How malt whisky is made

STAGE 1
Single malt whisky is made by taking fine barley and allowing it to ‘malt’. This means seeping it in water, allowing it to start germinating and then drying it. How it is dried – over peat fires or not – will make a major difference to its eventual flavour profile. The grain is then milled and mixed with hot water in special stills, allowing the starches in the barley to turn to sugar. The resulting liquid is moved to new vessels and yeast added. Effectively this process is the same as beer making.

STAGE 2
The now alcoholic ‘wash’ is then transferred to distilling tanks and distilled at high temperatures twice. The alcohol is separated from the water because they boil at different temperatures, and the strong spirit is separated out and collected. This spirit is ‘new make’ whisky and it is clear. Many of its eventual taste characteristics are already defined by a myriad of factors from the distilling stage, including how long the spirit stays in contact with the copper still and what water is used in the process.

STAGE 3
The spirit is now transferred to oak barrels, and the process of maturing the whisky and giving it its unique character begins. Casks come from two principle sources: America, where they have been used once before for maturing bourbon, and Europe, where they have most probably been filled with sherry, though European oak casks used for other purposes may be used.

STAGE 4
Scotch whisky must be matured for at least three years but a standard aging (from p70) would probably be seven years and premium whisky is often, though not necessarily so, 12 years or older. The spirit in the barrel will react with the wood, and it is a two way process with the wood taking out of the spirit as well as adding characteristics to it. As a rule of thumb, the longer the maturing process and the newer the barrel, the greater the reaction between wood and spirit. Every barrel will react differently, and although there has been a growing interest interest in single cask bottlings, most malts are a combination of different barrels often from different years. As long as the barrels come from the same distillery the whisky can be described as a single malt.

STAGE 5
Matured whisky will leave the cask with an alcoholic strength of anything between 50% ABV (100 proof) and 70% ABV (140 proof), depending how long it is left in the cask. It is watered down for bottling to somewhere between the legal minimum strength of 40% (80 proof) and normally 46% ABV (92 proof).

Price Index
* Under £25 ($45)
** £25-£40 ($45-$75)
*** £41-£75 ($70-$140)
**** £76-£120 ($141-$220)
***** £121-£200 ($221-$370)
+++++ £200 or more ($370+)

Taste Index
Each whisky has been given a T rating to give the reader an idea of how intense it is, from one T meaning easy drinking and light, to five meaning weighty and robust or heavily peated. The rating does NOT rate how good it is.

Whisky Definitions
A single malt whisky is a whisky from one distillery and may contain many different barrels and whiskies from different years. But the age on the label refers to the youngest whisky in the mix.
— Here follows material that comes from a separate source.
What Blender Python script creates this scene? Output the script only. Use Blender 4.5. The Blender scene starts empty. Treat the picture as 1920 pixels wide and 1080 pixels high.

It doesn’t follow that where there is no age statement the whisky is necessarily poorer – often a single malt will be made up of some very good and old whiskies but a younger one is used for the purpose of balance. In these cases the distiller may choose to have no age statement rather than put the misleading age of the younger whisky.

A vatted malt is a combination of single malts from different distilleries. These bottlings may or may not have an age statement but again, the age refers to the youngest whisky.

A blend is a whisky that contains single malt whisky and whisky produced from another grain.